++++ DATASET EXCERPT

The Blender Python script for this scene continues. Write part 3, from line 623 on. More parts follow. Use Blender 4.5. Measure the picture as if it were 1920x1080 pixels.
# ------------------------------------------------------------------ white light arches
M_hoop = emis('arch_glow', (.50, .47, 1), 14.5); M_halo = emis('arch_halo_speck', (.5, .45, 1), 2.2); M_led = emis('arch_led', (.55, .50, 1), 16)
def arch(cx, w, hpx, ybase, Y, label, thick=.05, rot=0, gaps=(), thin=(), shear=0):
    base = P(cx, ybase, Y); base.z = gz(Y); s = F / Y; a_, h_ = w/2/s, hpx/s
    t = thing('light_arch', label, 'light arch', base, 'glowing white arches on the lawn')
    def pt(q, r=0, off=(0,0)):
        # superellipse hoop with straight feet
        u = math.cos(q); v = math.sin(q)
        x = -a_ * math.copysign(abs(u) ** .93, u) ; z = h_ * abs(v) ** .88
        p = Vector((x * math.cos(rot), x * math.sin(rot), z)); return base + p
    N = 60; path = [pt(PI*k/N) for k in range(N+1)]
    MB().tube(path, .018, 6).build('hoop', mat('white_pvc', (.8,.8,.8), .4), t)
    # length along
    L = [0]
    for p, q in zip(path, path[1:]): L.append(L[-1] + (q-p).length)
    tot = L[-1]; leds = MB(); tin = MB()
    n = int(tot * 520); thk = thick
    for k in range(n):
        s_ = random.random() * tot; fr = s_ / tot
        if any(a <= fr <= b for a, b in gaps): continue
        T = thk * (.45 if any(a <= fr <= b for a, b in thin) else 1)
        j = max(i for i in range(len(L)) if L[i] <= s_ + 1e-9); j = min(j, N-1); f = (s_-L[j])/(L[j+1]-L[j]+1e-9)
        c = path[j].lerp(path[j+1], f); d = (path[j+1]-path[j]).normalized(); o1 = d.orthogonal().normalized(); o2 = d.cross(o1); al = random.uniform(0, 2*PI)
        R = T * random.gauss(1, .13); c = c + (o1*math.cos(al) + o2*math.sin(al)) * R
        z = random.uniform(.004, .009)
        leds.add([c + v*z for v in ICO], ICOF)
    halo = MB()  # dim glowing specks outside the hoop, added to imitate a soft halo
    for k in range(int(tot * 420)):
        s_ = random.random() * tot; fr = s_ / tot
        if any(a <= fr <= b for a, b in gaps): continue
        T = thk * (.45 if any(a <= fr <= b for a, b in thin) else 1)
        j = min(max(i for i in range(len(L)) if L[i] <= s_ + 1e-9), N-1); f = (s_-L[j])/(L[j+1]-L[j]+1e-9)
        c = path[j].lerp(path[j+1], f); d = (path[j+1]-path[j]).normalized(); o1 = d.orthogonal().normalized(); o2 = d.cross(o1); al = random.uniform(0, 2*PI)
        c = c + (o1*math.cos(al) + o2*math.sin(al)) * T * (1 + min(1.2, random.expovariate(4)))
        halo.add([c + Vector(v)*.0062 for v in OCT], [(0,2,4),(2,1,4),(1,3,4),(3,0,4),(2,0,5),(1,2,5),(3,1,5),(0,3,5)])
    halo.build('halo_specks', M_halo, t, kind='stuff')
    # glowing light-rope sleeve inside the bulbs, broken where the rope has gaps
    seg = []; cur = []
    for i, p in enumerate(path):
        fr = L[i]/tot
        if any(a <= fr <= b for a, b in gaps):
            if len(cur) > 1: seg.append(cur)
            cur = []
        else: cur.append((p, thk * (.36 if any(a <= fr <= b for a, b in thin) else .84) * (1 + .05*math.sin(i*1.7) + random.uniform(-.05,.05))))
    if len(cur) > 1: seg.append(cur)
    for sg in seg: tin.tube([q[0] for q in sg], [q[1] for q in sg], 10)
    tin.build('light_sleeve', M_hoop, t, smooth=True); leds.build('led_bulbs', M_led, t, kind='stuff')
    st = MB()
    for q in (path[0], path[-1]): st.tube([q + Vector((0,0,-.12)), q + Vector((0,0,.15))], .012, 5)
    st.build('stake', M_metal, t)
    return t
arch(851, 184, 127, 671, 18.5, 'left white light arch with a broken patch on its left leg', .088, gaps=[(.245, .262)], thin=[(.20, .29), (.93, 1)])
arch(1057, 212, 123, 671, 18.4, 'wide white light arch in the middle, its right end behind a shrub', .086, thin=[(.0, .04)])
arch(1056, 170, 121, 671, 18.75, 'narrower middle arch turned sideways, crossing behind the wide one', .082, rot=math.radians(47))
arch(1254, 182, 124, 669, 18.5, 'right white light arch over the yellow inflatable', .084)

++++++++

> _EXERCISE AIM_: Retype the material above, line by line, exactly.

> _EXERCISE OUTPUT_:
The Blender Python script for this scene continues. Write part 3, from line 623 on. More parts follow. Use Blender 4.5. Measure the picture as if it were 1920x1080 pixels.
# ------------------------------------------------------------------ white light arches
M_hoop = emis('arch_glow', (.50, .47, 1), 14.5); M_halo = emis('arch_halo_speck', (.5, .45, 1), 2.2); M_led = emis('arch_led', (.55, .50, 1), 16)
def arch(cx, w, hpx, ybase, Y, label, thick=.05, rot=0, gaps=(), thin=(), shear=0):
    base = P(cx, ybase, Y); base.z = gz(Y); s = F / Y; a_, h_ = w/2/s, hpx/s
    t = thing('light_arch', label, 'light arch', base, 'glowing white arches on the lawn')
    def pt(q, r=0, off=(0,0)):
        # superellipse hoop with straight feet
        u = math.cos(q); v = math.sin(q)
        x = -a_ * math.copysign(abs(u) ** .93, u) ; z = h_ * abs(v) ** .88
        p = Vector((x * math.cos(rot), x * math.sin(rot), z)); return base + p
    N = 60; path = [pt(PI*k/N) for k in range(N+1)]
    MB().tube(path, .018, 6).build('hoop', mat('white_pvc', (.8,.8,.8), .4), t)
    # length along
    L = [0]
    for p, q in zip(path, path[1:]): L.append(L[-1] + (q-p).length)
    tot = L[-1]; leds = MB(); tin = MB()
    n = int(tot * 520); thk = thick
    for k in range(n):
        s_ = random.random() * tot; fr = s_ / tot
        if any(a <= fr <= b for a, b in gaps): continue
        T = thk * (.45 if any(a <= fr <= b for a, b in thin) else 1)
        j = max(i for i in range(len(L)) if L[i] <= s_ + 1e-9); j = min(j, N-1); f = (s_-L[j])/(L[j+1]-L[j]+1e-9)
        c = path[j].lerp(path[j+1], f); d = (path[j+1]-path[j]).normalized(); o1 = d.orthogonal().normalized(); o2 = d.cross(o1); al = random.uniform(0, 2*PI)
        R = T * random.gauss(1, .13); c = c + (o1*math.cos(al) + o2*math.sin(al)) * R
        z = random.uniform(.004, .009)
        leds.add([c + v*z for v in ICO], ICOF)
    halo = MB()  # dim glowing specks outside the hoop, added to imitate a soft halo
    for k in range(int(tot * 420)):
        s_ = random.random() * tot; fr = s_ / tot
        if any(a <= fr <= b for a, b in gaps): continue
        T = thk * (.45 if any(a <= fr <= b for a, b in thin) else 1)
        j = min(max(i for i in range(len(L)) if L[i] <= s_ + 1e-9), N-1); f = (s_-L[j])/(L[j+1]-L[j]+1e-9)
        c = path[j].lerp(path[j+1], f); d = (path[j+1]-path[j]).normalized(); o1 = d.orthogonal().normalized(); o2 = d.cross(o1); al = random.uniform(0, 2*PI)
        c = c + (o1*math.cos(al) + o2*math.sin(al)) * T * (1 + min(1.2, random.expovariate(4)))
        halo.add([c + Vector(v)*.0062 for v in OCT], [(0,2,4),(2,1,4),(1,3,4),(3,0,4),(2,0,5),(1,2,5),(3,1,5),(0,3,5)])
    halo.build('halo_specks', M_halo, t, kind='stuff')
    # glowing light-rope sleeve inside the bulbs, broken where the rope has gaps
    seg = []; cur = []
    for i, p in enumerate(path):
        fr = L[i]/tot
        if any(a <= fr <= b for a, b in gaps):
            if len(cur) > 1: seg.append(cur)
            cur = []
        else: cur.append((p, thk * (.36 if any(a <= fr <= b for a, b in thin) else .84) * (1 + .05*math.sin(i*1.7) + random.uniform(-.05,.05))))
    if len(cur) > 1: seg.append(cur)
    for sg in seg: tin.tube([q[0] for q in sg], [q[1] for q in sg], 10)
    tin.build('light_sleeve', M_hoop, t, smooth=True); leds.build('led_bulbs', M_led, t, kind='stuff')
    st = MB()
    for q in (path[0], path[-1]): st.tube([q + Vector((0,0,-.12)), q + Vector((0,0,.15))], .012, 5)
    st.build('stake', M_metal, t)
    return t
arch(851, 184, 127, 671, 18.5, 'left white light arch with a broken patch on its left leg', .088, gaps=[(.245, .262)], thin=[(.20, .29), (.93, 1)])
arch(1057, 212, 123, 671, 18.4, 'wide white light arch in the middle, its right end behind a shrub', .086, thin=[(.0, .04)])
arch(1056, 170, 121, 671, 18.75, 'narrower middle arch turned sideways, crossing behind the wide one', .082, rot=math.radians(47))
arch(1254, 182, 124, 669, 18.5, 'right white light arch over the yellow inflatable', .084)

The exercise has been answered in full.